ÉXITO one year in is a bona fide success

Based simply on production, the first year of ÉXITO – Educational eXcellence and Inclusion Training Opportunities – has been a stunning achievement. Funded by a $3 million U.S. Department of Education Title V grant, the program had five UC Santa Barbara students in its initial cohort. The goal is for these students to graduate with bachelor’s degrees in ethnic studies or feminist studies, prepared to earn master’s degrees and teaching credentials.

The two graduating seniors have been accepted to UCLA’s teacher ed program. Together, the cohort wrote papers they delivered at the prestigious American Educational Research Association conference this April in San Diego. The scholars now are developing a student organization to help attract future cohort members. And, alongside faculty and staff, they have organized a summer institute to occur this June.

But while éxito means success in Spanish, that success isn’t measured in numbers and projects alone. Just ask participant Victoria Rivera.

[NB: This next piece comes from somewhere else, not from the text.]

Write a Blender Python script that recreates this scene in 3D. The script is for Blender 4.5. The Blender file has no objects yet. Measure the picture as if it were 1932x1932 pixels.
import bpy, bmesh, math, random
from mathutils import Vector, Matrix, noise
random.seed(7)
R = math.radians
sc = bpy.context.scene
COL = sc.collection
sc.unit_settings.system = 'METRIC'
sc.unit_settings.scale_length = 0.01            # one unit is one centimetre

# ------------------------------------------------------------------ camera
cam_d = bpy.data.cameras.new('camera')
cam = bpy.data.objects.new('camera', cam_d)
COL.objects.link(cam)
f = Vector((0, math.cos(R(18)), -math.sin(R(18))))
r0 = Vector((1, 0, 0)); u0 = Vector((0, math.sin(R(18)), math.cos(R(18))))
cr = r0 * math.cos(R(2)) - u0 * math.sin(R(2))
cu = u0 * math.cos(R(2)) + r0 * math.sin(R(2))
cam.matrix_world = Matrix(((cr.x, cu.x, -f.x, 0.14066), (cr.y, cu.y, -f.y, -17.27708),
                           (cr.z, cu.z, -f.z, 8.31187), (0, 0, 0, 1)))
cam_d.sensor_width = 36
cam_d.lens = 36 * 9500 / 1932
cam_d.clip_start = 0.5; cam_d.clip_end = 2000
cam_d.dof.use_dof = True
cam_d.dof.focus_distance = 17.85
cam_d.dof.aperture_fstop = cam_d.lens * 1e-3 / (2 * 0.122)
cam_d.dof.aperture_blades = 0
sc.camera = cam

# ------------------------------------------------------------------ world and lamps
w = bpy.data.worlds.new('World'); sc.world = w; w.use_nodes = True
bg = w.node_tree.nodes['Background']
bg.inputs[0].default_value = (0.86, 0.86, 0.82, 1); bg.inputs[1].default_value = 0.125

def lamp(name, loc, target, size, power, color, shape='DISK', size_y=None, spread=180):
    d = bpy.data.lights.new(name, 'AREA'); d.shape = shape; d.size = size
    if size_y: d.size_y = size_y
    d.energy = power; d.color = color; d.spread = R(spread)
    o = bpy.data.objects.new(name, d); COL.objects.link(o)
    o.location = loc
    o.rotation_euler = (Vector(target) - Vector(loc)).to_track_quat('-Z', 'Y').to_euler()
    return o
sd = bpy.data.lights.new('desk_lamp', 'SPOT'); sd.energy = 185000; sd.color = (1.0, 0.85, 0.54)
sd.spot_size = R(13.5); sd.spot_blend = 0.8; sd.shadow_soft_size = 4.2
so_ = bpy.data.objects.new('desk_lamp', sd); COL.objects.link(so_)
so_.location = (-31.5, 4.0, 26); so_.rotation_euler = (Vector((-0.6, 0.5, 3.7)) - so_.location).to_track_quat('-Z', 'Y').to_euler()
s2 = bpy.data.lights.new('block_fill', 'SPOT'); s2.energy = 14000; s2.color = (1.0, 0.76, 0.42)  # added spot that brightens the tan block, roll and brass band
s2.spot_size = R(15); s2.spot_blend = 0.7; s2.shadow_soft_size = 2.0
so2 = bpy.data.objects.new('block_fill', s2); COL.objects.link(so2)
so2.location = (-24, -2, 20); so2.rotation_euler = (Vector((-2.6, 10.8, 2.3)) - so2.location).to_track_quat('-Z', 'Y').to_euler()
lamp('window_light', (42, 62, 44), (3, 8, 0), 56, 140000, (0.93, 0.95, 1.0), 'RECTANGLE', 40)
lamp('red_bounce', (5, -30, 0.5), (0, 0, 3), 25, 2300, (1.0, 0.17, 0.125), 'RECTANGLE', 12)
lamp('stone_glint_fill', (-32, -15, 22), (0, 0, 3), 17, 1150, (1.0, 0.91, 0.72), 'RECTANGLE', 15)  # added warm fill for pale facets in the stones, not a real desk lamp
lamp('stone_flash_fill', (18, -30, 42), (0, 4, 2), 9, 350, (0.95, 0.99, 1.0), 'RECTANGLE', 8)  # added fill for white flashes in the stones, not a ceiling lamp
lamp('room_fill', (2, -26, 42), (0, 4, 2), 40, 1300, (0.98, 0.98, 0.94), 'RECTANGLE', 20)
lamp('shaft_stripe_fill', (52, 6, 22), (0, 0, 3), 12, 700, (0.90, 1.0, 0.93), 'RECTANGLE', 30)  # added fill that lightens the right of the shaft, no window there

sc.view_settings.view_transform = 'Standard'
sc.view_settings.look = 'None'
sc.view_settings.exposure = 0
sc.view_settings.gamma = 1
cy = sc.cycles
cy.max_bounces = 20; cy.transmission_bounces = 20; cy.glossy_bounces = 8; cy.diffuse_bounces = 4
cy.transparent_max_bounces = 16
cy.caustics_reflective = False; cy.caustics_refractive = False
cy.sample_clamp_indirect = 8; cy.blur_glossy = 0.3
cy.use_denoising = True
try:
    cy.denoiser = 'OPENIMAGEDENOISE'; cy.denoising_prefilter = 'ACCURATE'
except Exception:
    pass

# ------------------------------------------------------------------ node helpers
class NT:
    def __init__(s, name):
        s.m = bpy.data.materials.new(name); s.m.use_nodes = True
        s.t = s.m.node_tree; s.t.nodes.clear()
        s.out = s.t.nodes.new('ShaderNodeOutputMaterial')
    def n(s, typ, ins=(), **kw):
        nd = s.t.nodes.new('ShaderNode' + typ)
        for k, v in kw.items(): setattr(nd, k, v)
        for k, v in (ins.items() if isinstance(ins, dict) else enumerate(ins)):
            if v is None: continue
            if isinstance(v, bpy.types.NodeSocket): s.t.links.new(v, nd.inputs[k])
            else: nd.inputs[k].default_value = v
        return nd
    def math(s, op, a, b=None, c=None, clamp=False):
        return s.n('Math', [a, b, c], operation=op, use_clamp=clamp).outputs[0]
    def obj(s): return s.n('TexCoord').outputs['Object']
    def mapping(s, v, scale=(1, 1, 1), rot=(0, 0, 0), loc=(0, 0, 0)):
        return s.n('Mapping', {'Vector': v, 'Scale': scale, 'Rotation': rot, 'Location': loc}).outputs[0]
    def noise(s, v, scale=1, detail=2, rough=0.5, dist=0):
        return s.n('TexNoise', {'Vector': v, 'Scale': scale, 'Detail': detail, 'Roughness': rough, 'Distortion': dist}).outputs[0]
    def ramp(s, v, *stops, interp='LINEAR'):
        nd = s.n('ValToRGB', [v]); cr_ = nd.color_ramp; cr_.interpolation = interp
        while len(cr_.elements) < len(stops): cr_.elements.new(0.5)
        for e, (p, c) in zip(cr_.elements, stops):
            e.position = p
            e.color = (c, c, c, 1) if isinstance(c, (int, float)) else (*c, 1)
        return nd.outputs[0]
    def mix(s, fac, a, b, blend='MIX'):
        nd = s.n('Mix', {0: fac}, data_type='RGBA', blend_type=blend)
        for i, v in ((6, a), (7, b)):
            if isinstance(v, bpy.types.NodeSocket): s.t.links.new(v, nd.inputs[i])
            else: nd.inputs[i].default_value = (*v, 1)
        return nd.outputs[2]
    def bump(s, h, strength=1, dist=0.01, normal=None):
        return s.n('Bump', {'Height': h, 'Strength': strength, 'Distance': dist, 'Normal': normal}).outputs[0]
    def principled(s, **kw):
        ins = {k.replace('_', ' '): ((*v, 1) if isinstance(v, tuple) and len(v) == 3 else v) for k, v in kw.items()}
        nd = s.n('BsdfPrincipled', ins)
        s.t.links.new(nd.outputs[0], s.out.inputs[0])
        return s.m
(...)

“Being a first-generation college student is not easy,” Rivera notes. “This system was not built for us, so having people going through the same experiences as me makes me feel like I can get through it.”

Victoria Rivera

Photo by Matt Perko

I am forever grateful to have been given a path to obtain my goals of becoming an ethnic studies high school teacher.
-Victoria Rivera

Furthermore, the Chicano studies major says: “ÉXITO gave me a voice to express the importance of ethnic and feminist studies, which has made my undergraduate experience worth it despite the challenges. I am forever grateful to have been given a path to obtain my goals of becoming an ethnic studies high school teacher.”

Jeffrey Milem, the Jules Zimmer Dean of UCSB’s Gevirtz Graduate School of Education, lauded the program’s first-year productivity. “People like to talk diversity, equity and inclusion, but ÉXITO is actual frontline action in those areas,” he says. “High schools will now have highly trained ethnic studies teachers. The scholarship around teaching ethnic studies will become more rigorous. And California’s students will reap the rewards.”